■ Your objective:
Line by line, reproduce exactly the beginning of the listing below, ending with the line that contains "1.20, .40, 12.0)]" and adding nothing.

═════ Information supplied

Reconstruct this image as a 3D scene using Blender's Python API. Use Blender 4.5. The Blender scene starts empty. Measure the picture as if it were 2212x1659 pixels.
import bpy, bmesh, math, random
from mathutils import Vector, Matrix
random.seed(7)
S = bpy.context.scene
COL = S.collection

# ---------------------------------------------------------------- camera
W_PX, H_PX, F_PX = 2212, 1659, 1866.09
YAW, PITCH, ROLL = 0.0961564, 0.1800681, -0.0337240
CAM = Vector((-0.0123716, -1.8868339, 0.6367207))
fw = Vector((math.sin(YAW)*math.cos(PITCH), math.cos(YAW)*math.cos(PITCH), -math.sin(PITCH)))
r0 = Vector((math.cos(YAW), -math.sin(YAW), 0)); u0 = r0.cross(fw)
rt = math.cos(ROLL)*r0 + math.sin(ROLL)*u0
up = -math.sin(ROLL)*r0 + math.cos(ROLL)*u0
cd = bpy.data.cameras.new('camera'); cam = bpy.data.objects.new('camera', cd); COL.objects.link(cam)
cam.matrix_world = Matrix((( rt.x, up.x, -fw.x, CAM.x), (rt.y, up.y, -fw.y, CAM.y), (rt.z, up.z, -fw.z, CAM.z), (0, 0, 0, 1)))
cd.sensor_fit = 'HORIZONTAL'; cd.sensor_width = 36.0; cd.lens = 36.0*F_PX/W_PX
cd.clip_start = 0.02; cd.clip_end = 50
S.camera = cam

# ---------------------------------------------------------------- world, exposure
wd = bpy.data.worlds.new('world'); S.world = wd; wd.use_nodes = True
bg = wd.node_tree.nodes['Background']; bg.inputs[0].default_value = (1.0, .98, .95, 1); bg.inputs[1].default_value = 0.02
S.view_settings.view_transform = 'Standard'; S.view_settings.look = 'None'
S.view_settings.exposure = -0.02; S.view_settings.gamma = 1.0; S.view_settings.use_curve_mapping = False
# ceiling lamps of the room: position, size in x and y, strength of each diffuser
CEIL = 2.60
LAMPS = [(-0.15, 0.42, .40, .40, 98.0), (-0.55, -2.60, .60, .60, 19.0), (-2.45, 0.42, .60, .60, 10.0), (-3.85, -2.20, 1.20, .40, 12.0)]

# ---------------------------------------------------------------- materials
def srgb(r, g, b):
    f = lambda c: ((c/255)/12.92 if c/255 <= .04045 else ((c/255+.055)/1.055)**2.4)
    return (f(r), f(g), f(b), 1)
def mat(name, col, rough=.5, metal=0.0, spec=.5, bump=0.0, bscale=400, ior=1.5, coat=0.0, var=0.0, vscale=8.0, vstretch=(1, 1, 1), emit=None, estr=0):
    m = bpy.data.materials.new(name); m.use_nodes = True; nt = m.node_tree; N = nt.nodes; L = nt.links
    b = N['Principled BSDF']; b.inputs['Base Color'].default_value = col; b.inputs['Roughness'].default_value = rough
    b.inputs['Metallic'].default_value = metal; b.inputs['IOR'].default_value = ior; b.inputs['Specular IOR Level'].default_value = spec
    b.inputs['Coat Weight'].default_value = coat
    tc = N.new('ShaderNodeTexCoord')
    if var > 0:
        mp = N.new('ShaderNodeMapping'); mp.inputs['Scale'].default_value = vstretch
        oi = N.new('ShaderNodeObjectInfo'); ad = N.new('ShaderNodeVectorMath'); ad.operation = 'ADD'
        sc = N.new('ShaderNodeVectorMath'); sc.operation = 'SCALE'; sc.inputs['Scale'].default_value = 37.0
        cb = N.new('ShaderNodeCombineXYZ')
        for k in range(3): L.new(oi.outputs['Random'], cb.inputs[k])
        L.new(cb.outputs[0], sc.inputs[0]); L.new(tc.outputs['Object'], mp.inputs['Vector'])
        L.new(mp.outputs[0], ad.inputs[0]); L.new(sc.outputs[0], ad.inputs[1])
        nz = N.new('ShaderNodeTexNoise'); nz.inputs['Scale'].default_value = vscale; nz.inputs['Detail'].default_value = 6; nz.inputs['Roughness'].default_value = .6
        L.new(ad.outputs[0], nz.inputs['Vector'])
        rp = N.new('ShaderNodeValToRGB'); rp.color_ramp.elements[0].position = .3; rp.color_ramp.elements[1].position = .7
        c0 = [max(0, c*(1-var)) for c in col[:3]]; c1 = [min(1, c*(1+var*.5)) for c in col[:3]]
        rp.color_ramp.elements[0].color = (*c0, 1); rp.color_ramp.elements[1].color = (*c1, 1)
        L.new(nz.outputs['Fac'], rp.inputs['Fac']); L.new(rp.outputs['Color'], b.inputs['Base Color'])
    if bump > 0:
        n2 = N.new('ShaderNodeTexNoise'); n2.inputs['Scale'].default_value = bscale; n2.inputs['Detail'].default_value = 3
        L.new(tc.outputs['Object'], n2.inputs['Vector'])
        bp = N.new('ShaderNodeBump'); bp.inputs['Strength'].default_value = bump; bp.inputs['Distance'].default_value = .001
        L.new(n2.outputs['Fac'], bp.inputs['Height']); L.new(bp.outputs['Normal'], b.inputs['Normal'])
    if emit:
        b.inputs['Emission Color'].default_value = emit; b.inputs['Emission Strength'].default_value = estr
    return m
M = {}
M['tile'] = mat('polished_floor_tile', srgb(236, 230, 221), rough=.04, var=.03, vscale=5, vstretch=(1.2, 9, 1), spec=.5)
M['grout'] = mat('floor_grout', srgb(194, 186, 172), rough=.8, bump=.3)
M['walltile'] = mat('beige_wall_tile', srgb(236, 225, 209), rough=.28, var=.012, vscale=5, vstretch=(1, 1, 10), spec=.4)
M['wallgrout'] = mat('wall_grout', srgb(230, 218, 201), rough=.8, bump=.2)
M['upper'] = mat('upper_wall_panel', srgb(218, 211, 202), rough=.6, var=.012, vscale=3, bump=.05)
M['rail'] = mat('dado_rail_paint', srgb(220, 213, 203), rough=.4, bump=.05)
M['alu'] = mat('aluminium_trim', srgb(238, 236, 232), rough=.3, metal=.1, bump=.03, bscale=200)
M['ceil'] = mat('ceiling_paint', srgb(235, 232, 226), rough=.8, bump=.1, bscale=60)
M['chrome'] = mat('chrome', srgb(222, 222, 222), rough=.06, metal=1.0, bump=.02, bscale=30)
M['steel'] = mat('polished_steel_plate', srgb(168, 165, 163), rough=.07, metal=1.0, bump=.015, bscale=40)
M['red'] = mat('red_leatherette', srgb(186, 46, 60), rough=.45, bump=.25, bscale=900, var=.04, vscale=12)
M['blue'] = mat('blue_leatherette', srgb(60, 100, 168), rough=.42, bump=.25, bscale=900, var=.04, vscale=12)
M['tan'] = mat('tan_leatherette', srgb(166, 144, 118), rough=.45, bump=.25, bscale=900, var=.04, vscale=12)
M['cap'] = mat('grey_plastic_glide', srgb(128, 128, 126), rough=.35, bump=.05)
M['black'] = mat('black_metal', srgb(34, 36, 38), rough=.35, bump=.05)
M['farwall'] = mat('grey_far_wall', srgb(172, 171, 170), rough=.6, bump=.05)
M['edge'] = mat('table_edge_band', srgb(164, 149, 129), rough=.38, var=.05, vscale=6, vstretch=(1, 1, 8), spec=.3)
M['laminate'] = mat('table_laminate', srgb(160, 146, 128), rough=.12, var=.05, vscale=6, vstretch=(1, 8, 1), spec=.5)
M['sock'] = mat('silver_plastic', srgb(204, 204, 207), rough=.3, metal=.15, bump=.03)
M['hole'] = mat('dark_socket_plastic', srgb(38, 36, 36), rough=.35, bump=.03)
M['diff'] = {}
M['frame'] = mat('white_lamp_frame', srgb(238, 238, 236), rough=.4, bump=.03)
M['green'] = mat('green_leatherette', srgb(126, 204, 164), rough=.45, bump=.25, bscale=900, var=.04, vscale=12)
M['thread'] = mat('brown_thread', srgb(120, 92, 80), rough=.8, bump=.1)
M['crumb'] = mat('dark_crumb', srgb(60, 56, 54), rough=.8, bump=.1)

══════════

■ Result:
Reconstruct this image as a 3D scene using Blender's Python API. Use Blender 4.5. The Blender scene starts empty. Measure the picture as if it were 2212x1659 pixels.
import bpy, bmesh, math, random
from mathutils import Vector, Matrix
random.seed(7)
S = bpy.context.scene
COL = S.collection

# ---------------------------------------------------------------- camera
W_PX, H_PX, F_PX = 2212, 1659, 1866.09
YAW, PITCH, ROLL = 0.0961564, 0.1800681, -0.0337240
CAM = Vector((-0.0123716, -1.8868339, 0.6367207))
fw = Vector((math.sin(YAW)*math.cos(PITCH), math.cos(YAW)*math.cos(PITCH), -math.sin(PITCH)))
r0 = Vector((math.cos(YAW), -math.sin(YAW), 0)); u0 = r0.cross(fw)
rt = math.cos(ROLL)*r0 + math.sin(ROLL)*u0
up = -math.sin(ROLL)*r0 + math.cos(ROLL)*u0
cd = bpy.data.cameras.new('camera'); cam = bpy.data.objects.new('camera', cd); COL.objects.link(cam)
cam.matrix_world = Matrix((( rt.x, up.x, -fw.x, CAM.x), (rt.y, up.y, -fw.y, CAM.y), (rt.z, up.z, -fw.z, CAM.z), (0, 0, 0, 1)))
cd.sensor_fit = 'HORIZONTAL'; cd.sensor_width = 36.0; cd.lens = 36.0*F_PX/W_PX
cd.clip_start = 0.02; cd.clip_end = 50
S.camera = cam

# ---------------------------------------------------------------- world, exposure
wd = bpy.data.worlds.new('world'); S.world = wd; wd.use_nodes = True
bg = wd.node_tree.nodes['Background']; bg.inputs[0].default_value = (1.0, .98, .95, 1); bg.inputs[1].default_value = 0.02
S.view_settings.view_transform = 'Standard'; S.view_settings.look = 'None'
S.view_settings.exposure = -0.02; S.view_settings.gamma = 1.0; S.view_settings.use_curve_mapping = False
# ceiling lamps of the room: position, size in x and y, strength of each diffuser
CEIL = 2.60
LAMPS = [(-0.15, 0.42, .40, .40, 98.0), (-0.55, -2.60, .60, .60, 19.0), (-2.45, 0.42, .60, .60, 10.0), (-3.85, -2.20, 1.20, .40, 12.0)]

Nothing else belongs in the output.